Delerm du temps

Delerm est une feignasse. Il écrit un livre de 94 pages tous les cinq ans. Le genre de livre qu’on ne met pas plus d’une semaine à écrire tant les pages sont aérées, traversées par d’immenses courants d’air typographiques. Aussi, je me dis que quand on ne fait que ça de sa vie, quand on a tout son temps pour écrire, peut-être peut-on se fouler un peu plus. Je m’étais mis dans l’idée de ne lire pendant une certaine période que des petits livres, voire des fascicules. M’en voilà revenu. Delerm est une feignasse, je répète, d’une flemme molle et d’une écriture qui l’est tout autant. C’est un livre sur les petits riens (Enregistrements pirates) sur tous ces signes qui font sens, volés à la vie du quotidien. C’est mou et sans difficulté, et sans beaucoup d’émotions non plus, rien n’accroche. Parfois, on éprouve un soubresaut, mais ça ne dure pas, ce n’est pas non plus une révolution. C’est dommage parce que ça commençait bien avec cette femme qui promène son chien, les mains dans les poches.
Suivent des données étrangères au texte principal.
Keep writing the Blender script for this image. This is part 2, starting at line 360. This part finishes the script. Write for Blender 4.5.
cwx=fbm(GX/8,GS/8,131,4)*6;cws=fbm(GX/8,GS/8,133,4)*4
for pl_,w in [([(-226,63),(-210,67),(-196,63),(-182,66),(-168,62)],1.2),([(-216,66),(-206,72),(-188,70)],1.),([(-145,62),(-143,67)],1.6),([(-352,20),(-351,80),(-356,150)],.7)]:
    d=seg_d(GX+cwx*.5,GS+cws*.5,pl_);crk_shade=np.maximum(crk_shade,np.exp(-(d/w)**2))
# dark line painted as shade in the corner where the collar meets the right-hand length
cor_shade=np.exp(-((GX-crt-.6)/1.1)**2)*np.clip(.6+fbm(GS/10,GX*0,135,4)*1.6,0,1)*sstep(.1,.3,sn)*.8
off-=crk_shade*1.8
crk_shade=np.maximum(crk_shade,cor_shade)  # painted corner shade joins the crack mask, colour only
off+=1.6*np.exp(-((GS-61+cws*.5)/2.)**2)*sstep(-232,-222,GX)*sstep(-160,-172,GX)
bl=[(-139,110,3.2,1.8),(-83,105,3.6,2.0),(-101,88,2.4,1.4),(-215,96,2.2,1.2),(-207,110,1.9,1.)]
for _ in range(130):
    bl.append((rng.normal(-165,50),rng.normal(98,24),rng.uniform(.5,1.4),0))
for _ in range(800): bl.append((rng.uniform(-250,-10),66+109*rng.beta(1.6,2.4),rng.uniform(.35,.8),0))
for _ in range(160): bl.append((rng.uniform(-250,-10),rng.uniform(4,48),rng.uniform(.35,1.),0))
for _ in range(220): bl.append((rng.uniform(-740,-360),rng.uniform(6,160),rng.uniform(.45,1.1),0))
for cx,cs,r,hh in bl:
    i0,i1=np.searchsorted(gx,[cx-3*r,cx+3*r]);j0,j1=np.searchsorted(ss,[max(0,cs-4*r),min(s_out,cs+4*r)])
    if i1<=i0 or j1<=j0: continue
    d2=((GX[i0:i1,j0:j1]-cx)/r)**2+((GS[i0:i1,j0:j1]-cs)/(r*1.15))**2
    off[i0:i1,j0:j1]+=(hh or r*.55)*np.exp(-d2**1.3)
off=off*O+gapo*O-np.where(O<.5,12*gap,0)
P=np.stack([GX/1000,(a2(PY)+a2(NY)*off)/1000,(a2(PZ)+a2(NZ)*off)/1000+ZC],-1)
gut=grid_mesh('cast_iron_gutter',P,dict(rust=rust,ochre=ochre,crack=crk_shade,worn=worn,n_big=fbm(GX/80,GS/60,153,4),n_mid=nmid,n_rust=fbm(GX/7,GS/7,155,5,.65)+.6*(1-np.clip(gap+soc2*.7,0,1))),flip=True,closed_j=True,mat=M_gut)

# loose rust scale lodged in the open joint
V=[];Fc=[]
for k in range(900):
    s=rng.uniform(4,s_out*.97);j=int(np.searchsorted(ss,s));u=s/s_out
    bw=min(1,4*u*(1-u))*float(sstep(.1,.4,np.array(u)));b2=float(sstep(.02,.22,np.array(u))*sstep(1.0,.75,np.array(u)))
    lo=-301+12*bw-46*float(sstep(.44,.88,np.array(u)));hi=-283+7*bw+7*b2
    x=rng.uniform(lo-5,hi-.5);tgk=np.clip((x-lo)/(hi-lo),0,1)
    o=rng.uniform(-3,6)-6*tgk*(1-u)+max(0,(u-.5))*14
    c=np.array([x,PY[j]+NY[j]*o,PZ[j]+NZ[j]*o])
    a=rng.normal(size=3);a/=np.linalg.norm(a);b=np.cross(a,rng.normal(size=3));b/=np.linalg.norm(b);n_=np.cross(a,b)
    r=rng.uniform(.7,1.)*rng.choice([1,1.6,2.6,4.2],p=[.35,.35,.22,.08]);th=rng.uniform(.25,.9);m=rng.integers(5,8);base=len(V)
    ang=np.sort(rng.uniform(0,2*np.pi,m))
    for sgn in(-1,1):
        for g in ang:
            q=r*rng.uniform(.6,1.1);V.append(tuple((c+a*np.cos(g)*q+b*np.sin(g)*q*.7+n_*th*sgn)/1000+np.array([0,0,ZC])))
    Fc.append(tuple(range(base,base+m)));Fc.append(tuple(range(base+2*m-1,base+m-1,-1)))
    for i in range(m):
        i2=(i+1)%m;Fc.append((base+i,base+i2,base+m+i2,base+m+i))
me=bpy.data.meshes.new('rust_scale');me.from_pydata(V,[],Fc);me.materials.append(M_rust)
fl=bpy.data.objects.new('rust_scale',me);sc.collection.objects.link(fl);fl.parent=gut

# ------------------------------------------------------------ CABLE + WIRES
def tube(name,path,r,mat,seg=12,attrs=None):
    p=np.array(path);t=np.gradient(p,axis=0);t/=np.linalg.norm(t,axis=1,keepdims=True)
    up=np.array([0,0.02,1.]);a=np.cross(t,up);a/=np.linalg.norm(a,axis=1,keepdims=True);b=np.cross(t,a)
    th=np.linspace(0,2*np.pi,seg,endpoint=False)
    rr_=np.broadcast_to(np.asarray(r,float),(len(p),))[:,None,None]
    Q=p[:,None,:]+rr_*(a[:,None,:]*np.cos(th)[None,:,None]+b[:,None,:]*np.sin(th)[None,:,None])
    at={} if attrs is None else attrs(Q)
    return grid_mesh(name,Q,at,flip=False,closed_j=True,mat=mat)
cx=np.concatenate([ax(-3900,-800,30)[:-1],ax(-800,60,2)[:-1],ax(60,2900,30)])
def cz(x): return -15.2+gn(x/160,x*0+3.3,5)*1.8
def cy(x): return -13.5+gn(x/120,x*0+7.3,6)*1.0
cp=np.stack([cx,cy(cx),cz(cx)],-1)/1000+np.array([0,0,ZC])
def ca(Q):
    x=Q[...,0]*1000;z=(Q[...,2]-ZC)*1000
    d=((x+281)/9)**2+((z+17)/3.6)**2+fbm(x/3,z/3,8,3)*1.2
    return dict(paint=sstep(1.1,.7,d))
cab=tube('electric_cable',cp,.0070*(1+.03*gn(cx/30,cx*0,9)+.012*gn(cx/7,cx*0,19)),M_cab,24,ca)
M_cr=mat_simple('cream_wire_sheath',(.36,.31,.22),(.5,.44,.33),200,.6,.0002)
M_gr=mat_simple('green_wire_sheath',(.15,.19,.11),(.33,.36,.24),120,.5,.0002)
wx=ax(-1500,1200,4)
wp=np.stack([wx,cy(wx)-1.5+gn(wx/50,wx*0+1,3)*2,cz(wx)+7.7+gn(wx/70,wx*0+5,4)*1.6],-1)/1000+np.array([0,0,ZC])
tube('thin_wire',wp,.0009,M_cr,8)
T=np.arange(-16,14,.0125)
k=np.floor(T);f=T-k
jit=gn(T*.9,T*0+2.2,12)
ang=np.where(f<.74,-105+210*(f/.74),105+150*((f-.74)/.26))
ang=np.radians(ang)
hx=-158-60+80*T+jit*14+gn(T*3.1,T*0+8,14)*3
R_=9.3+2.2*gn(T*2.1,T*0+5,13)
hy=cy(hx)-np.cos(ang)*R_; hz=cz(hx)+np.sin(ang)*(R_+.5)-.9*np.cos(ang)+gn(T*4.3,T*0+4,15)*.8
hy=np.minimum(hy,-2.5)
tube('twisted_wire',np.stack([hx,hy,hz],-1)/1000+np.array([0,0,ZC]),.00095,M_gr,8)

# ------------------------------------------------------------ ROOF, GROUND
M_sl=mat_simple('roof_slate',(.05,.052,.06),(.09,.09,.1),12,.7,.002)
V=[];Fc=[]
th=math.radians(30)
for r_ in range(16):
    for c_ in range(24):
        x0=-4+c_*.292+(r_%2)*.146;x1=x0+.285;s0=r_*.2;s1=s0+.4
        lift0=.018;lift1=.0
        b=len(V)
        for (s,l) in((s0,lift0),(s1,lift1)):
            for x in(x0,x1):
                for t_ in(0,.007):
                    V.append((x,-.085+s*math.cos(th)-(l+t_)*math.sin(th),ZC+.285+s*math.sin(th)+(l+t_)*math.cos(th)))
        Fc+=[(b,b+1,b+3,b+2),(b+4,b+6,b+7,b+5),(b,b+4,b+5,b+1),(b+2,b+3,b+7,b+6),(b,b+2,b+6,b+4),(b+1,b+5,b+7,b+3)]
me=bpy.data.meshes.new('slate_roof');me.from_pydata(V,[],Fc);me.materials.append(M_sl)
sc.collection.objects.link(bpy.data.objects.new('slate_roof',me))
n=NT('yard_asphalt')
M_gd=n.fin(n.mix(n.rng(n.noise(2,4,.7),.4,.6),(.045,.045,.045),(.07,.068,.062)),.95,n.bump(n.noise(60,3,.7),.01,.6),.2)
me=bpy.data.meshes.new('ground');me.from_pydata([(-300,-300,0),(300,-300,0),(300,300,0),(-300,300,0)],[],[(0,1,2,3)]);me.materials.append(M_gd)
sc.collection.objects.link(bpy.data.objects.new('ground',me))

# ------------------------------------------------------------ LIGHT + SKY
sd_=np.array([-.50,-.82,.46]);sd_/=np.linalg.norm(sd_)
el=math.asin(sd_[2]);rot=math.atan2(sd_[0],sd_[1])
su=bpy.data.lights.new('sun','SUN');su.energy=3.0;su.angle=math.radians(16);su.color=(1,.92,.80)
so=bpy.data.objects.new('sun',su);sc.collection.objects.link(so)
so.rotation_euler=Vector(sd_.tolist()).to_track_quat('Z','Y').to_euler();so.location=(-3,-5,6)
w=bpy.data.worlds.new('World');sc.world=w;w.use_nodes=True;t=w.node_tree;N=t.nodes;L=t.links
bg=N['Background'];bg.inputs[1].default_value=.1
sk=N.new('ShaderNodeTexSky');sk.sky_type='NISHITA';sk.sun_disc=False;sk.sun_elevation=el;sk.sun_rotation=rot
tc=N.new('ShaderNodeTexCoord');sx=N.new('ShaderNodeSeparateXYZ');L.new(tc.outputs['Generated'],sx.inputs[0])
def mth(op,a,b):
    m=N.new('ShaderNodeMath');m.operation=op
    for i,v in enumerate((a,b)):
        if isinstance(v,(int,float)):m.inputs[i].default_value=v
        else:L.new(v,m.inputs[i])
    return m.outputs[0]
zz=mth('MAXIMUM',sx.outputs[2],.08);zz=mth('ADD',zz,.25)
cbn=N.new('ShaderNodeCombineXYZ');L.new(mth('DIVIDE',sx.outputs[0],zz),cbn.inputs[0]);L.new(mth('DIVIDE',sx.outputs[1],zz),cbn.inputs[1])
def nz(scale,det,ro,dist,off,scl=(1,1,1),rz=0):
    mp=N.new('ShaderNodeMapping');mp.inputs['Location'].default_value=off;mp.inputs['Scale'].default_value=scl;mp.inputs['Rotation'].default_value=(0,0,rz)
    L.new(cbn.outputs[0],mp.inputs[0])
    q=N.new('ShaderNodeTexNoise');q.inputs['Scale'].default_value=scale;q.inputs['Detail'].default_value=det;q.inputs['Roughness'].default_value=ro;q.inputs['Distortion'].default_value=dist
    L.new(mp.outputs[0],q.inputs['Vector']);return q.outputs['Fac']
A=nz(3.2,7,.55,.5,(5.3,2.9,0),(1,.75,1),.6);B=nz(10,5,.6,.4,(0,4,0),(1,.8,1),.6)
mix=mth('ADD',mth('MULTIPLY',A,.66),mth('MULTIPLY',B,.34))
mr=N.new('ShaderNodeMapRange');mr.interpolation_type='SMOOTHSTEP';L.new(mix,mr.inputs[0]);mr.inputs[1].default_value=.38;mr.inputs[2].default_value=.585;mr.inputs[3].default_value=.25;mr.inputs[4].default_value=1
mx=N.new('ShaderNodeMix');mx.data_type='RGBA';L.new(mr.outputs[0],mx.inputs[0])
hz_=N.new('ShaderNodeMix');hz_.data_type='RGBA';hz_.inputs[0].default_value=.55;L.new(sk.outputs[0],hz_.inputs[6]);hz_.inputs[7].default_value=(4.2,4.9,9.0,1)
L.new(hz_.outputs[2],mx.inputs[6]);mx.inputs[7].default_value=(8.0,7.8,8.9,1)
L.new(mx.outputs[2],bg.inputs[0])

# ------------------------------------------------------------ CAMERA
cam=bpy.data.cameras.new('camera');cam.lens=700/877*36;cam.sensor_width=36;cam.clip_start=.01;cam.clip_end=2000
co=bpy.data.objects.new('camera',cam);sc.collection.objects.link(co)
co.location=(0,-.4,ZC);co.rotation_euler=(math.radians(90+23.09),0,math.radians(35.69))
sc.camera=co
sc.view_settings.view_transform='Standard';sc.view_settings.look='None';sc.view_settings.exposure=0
Et puis dans les couloirs du métro, mon livre refermé, je me fais dépasser par une femme d’une trentaine d’années, une femme aux cheveux ondulés retenus par un chouchou, elle semble pressée et piétine derrière la foule qu’elle n’arrive pas à dépasser. Ses jambes, la cambrure de son dos, tout en elle me rappelle quelqu’un et l’espace d’un instant j’ai un pincement au coeur. Dans la rame, je souris de voir cette fille apparemment un peu sans-gêne qui demande au type à côté d’elle si elle peut lui prendre son journal. D’abord il ne comprend pas et puis il lui donne l’air résigné, se disant peut-être que c’était le début de quelque chose. Et puis la serveuse du café d’en face m’adresse un sourire complice pendant que je suis en train de verser du sucre en poudre dans mon café.

Et si finalement il avait raison ? Et si c’était dans ces petits riens que la vie prenait tout à coup consistance. Il est certainement dans le vrai, mais avait-il réellement besoin d’en faire un livre de 94 pages ?

7 Replies to “Delerm du temps”

  1. franchement j’avais déjà capituler sur “la première gorgée de bière” alors là!!!
    je ne suis pas une grande critique mais j’approuve!
    par contre le petit livre des insultes et injures et un délice!!

  2. Je le dis et je le répète… rien ne vaut les petits bonheurs! Mais aussi rien ne vaut un bon bouquin… et soit content qu’il ne fasse que 94 pages… cela ne t’es jamais arrivé d’espérer en vain qu’un bouquin soit bon et tu te manges 350 pages avant de réaliser que tu arrives à la fin et qu’il est vraiment très, mais alors très mauvais?!?